The irreversibility problem in practice Many indie developers and small studios don't use version control for raw assets. Binary files are large; Git workflows are optimised for text. Dedicated asset management is expensive and adds overhead. The practical reality is that for a significant portion of BranchPy's users, the system's recycle bin is the only fallback — and even that is not guaranteed after an OS-level delete.

Design decisions that follow from this

Once you accept that the cost of a false positive delete is potentially unbounded and the cost of a false negative is bounded and low, several design decisions become straightforward:

Never delete by default

No cleanup action should be the default outcome of any scan. The scan produces findings. Findings require review. Deletion requires explicit confirmation. These are three separate user decisions, not one.

Show what you're not sure about

Files the scanner can't fully evaluate shouldn't be silently excluded from results, but they also shouldn't be presented as equivalent to clearly-flagged candidates. BranchPy surfaces uncertainty explicitly — protected files are visible, with a reason, so users can make an informed decision about whether to investigate further.

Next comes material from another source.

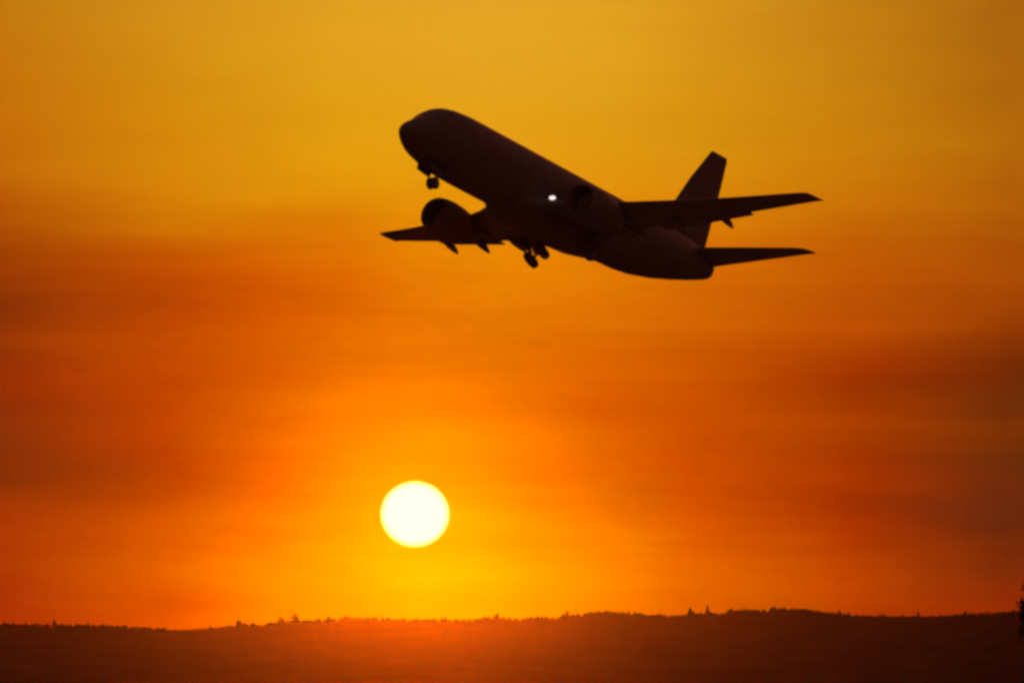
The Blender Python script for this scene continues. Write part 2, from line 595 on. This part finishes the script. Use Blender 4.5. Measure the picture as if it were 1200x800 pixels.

Separation of classification from deletion

The code that decides what to show and the code that performs the deletion should be separate, and the deletion layer should independently validate the set it receives. This means a bug in the display layer — showing a file as selectable when it shouldn't be — cannot alone cause an irreversible operation. There's a gate that doesn't trust the layer above it.

Prefer reversible operations wherever possible

Hard deletion is the last resort, not the first option. Where feasible, moving files to a staging location before permanent removal gives users a recovery window without requiring a backup. This is a planned path for BranchPy — acknowledging that even a well-designed confirmation step is not a substitute for a recovery option.

The trust model Building trust with a cleanup tool is not the same as building trust with most other software. For a text editor or an analysis tool, trust accumulates through consistent correct results. For a tool that can permanently delete things, trust also depends on the user's belief that the tool will not surprise them in the direction that causes damage. Predictable conservatism is more valuable than occasional cleverness.

The tradeoff you're accepting

There is a real cost to conservative defaults: efficiency. A tool that requires manual review of every candidate, that never acts on its own, that surfaces uncertainty instead of resolving it, is slower to use than one that just cleans things up for you.

For BranchPy's use case — Ren'Py projects, often by solo developers, often without robust asset recovery pipelines — that tradeoff is correct. We are optimising for the outcome where a user never has to say the tool destroyed something they needed.

That's not a universal answer. For a production studio with full version control, asset DAM systems, and dedicated QA, an aggressive cleanup tool may be entirely appropriate. The right level of caution depends on the recovery capabilities of the user, not just the accuracy of the tool.

Summary

  • Cleanup tools operating on user-owned data face a unique constraint: they can cause irreversible harm to work they didn't create.
  • Accuracy statistics misrepresent risk when false positives are concentrated in high-value, hard-to-recover files.
  • The cost asymmetry between false positive deletes and false negative misses justifies deliberately conservative defaults.
  • Structural separation between classification, display, and deletion prevents single-point failures from causing irreversible operations.
  • Reversible intermediate states (quarantine, staging folders) are preferable to hard deletion wherever they add a recovery window without false confidence.
  • The right amount of caution scales with the user's recovery capabilities — which BranchPy defaults to assuming are limited.